Under the same reasoning, although a challenge to Turner’s robbery conviction may be timely, the challenge to his sentence for murder is not. His murder conviction and life sentence were unaffected by the 2013 resentencing and thus remained final. Turner’s argument under Jimenez is of no avail, as the Supreme Court explicitly limited its decision in that *299case to situations where state courts grant a defendant the right to file an out-of-time direct appeal, which is not the case for Turner. See Jimenez, 555 U.S. at 121, 129 S.Ct. 681 (“Our decision today is a narrow one. We hold that, where a state court grants a criminal defendant the right to file an out-of-time direct appeal during state collateral review, but before the defendant has first sought federal habeas relief, his judgment is not yet ‘final’ for purposes of § 2244(d)(1)(A).”). Moreover, the petitioner in Jimenez had been convicted and sentenced only for burglary; thus, the out-of-time direct appeal was not limited to a certain count or conviction. See id. at 115, 129 S.Ct. 681. Turner’s reliance on Ferreira v. Sec’y, Dep’t of Corr., 494 F.3d 1286 (11th Cir. 2007), a pre-Magwood case, and the dissent from our decision to deny rehearing en banc in Griffith v. Rednour, 623 F.3d 1166 (7th Cir. 2010) (Hamilton, J., dissenting), is misplaced for the same reason.

As the petition is time-barred, we need not address the merits of Turner’s ineffective-assistance claims.

III. Conclusion

For the foregoing reasons, we Affirm the district court’s denial of the petition for a writ of habeas corpus.
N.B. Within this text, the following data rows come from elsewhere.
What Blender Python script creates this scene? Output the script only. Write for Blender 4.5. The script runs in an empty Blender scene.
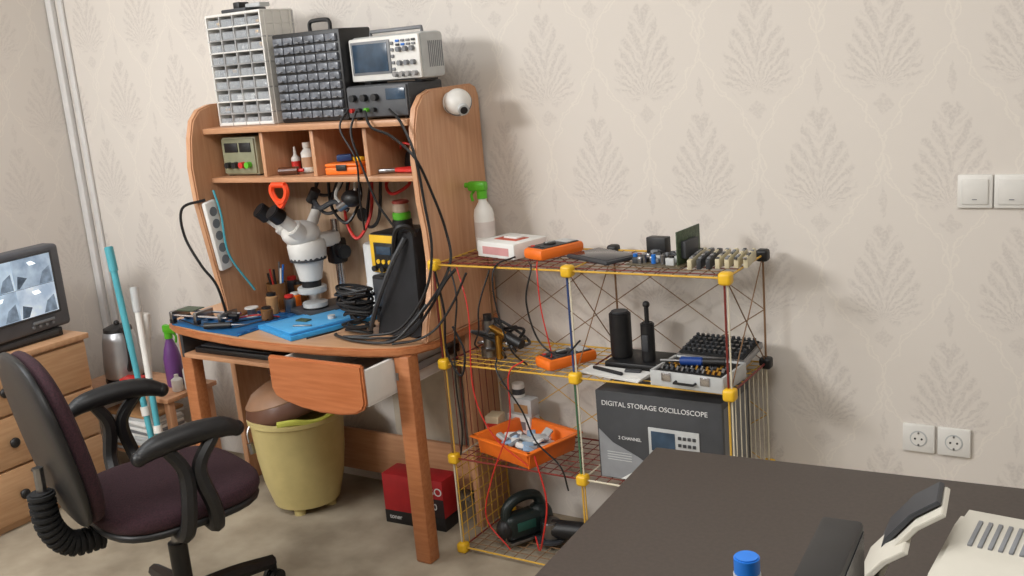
import bpy, bmesh, math, random
from mathutils import Vector, Matrix, Euler
random.seed(7)
S=bpy.context.scene
try:
    S.view_settings.view_transform='Standard'
    S.view_settings.look='None'
except Exception: pass

# ---------------------------------------------------------------- materials
def lin(c):
    return tuple(((v/255)/12.92 if v/255<=.04045 else ((v/255+.055)/1.055)**2.4) for v in c)+(1,)
MC={}
def mat(name,col,rough=.5,metal=0,var=.08,scale=20,bump=0,stretch=None,emit=0,trans=0,alpha=1,col2=None):
    if name in MC: return MC[name]
    m=bpy.data.materials.new(name); m.use_nodes=True; nt=m.node_tree; b=nt.nodes['Principled BSDF']
    b.inputs['Roughness'].default_value=rough; b.inputs['Metallic'].default_value=metal
    tc=nt.nodes.new('ShaderNodeTexCoord'); mp=nt.nodes.new('ShaderNodeMapping')
    if stretch: mp.inputs['Scale'].default_value=stretch
    no=nt.nodes.new('ShaderNodeTexNoise'); no.inputs['Scale'].default_value=scale; no.inputs['Detail'].default_value=5
    nt.links.new(tc.outputs['Object'],mp.inputs[0]); nt.links.new(mp.outputs[0],no.inputs['Vector'])
    cr=nt.nodes.new('ShaderNodeValToRGB'); c=lin(col)
    c2=lin(col2) if col2 else tuple(min(1,v*(1+var)) for v in c[:3])+(1,)
    c1=c if col2 else tuple(v*(1-var) for v in c[:3])+(1,)
    cr.color_ramp.elements[0].position=.35; cr.color_ramp.elements[1].position=.65
    cr.color_ramp.elements[0].color=c1; cr.color_ramp.elements[1].color=c2
    nt.links.new(no.outputs[0],cr.inputs[0]); nt.links.new(cr.outputs[0],b.inputs['Base Color'])
    if emit:
        nt.links.new(cr.outputs[0],b.inputs['Emission Color']); b.inputs['Emission Strength'].default_value=emit
    if trans: b.inputs['Transmission Weight'].default_value=trans
    if alpha<1: b.inputs['Alpha'].default_value=alpha
    if bump:
        bp=nt.nodes.new('ShaderNodeBump'); bp.inputs['Strength'].default_value=bump; bp.inputs['Distance'].default_value=.005
        nt.links.new(no.outputs[0],bp.inputs['Height']); nt.links.new(bp.outputs[0],b.inputs['Normal'])
    MC[name]=m; return m

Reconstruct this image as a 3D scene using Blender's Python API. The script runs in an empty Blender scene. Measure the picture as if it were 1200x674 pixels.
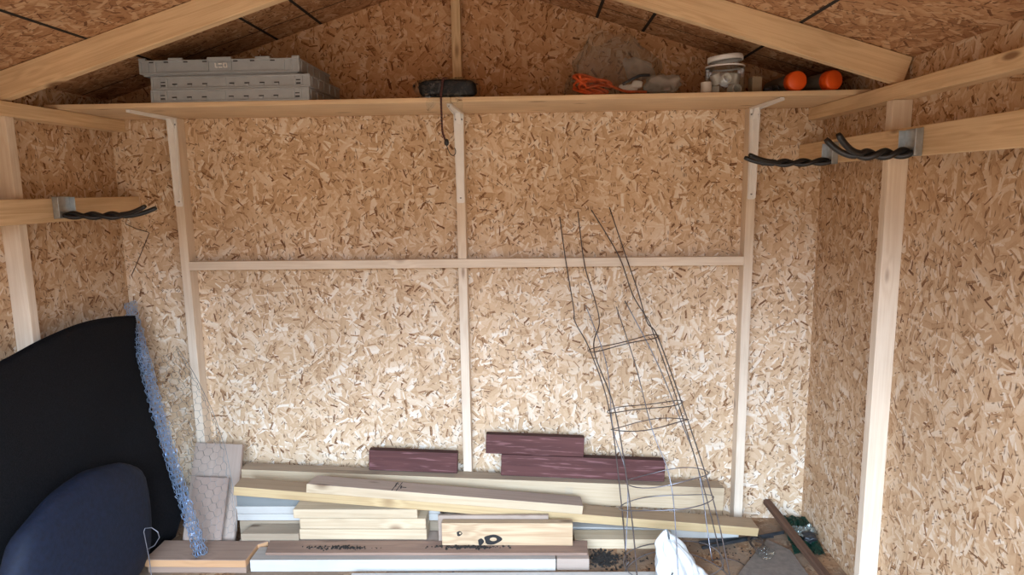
import bpy, bmesh, math, random
from mathutils import Vector, Matrix, noise
random.seed(7)
S = bpy.context.scene
C = S.collection

# ------------------------------------------------------------------ camera
cam_d = bpy.data.cameras.new('camera')
cam = bpy.data.objects.new('camera', cam_d)
C.objects.link(cam)
S.camera = cam
yaw, pit, rol = -0.0362, 0.1511, -0.0139
fwd = Vector((math.sin(yaw)*math.cos(pit), math.cos(yaw)*math.cos(pit), -math.sin(pit)))
r0 = Vector((math.cos(yaw), -math.sin(yaw), 0))
u0 = r0.cross(fwd)
rt = math.cos(rol)*r0 + math.sin(rol)*u0
up = -math.sin(rol)*r0 + math.cos(rol)*u0
m = Matrix((rt, up, -fwd)).transposed().to_4x4()
m.translation = Vector((0.3145, -2.8805, 1.5233))
cam.matrix_world = m
cam_d.sensor_fit = 'HORIZONTAL'
cam_d.sensor_width = 36.0
cam_d.lens = 772.0351/1200*36
cam_d.clip_start = 0.02

# ------------------------------------------------------------------ sky, daylight, exposure
SKY = 28.0
GROUND = 1.0
HORIZON = 0.11
world = bpy.data.worlds.new('sky')
S.world = world
world.use_nodes = True
wn, wl = world.node_tree.nodes, world.node_tree.links
wn.clear()
wo = wn.new('ShaderNodeOutputWorld')
bg = wn.new('ShaderNodeBackground')
tc = wn.new('ShaderNodeTexCoord')
sep = wn.new('ShaderNodeSeparateXYZ')
ramp = wn.new('ShaderNodeValToRGB')
ramp.color_ramp.elements[0].position = HORIZON
ramp.color_ramp.elements[0].color = (0.060, 0.042, 0.028, 1)
ramp.color_ramp.elements[1].position = HORIZON + 0.12
ramp.color_ramp.elements[1].color = (0.63, 0.80, 1.0, 1)
wl.new(tc.outputs['Generated'], sep.inputs[0])
wl.new(sep.outputs['Z'], ramp.inputs[0])
wl.new(ramp.outputs[0], bg.inputs['Color'])
bg.inputs['Strength'].default_value = SKY
wl.new(bg.outputs[0], wo.inputs[0])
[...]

This concern is especially apt in the case at hand, because Indiana does not set a time limit for filing a petition for post-conviction relief after direct appeal is concluded. See Ind. R. P.C. Rem. § 1(b). Under Turner’s proposed outcome, petitioners in Indiana- — or other states without time limits for post-conviction petitions — could challenge one of their sentences or convictions decades after the fact, and if they obtained any relief or resen-tencing, they would be able to retroactively revive previously time-barred federal habeas claims.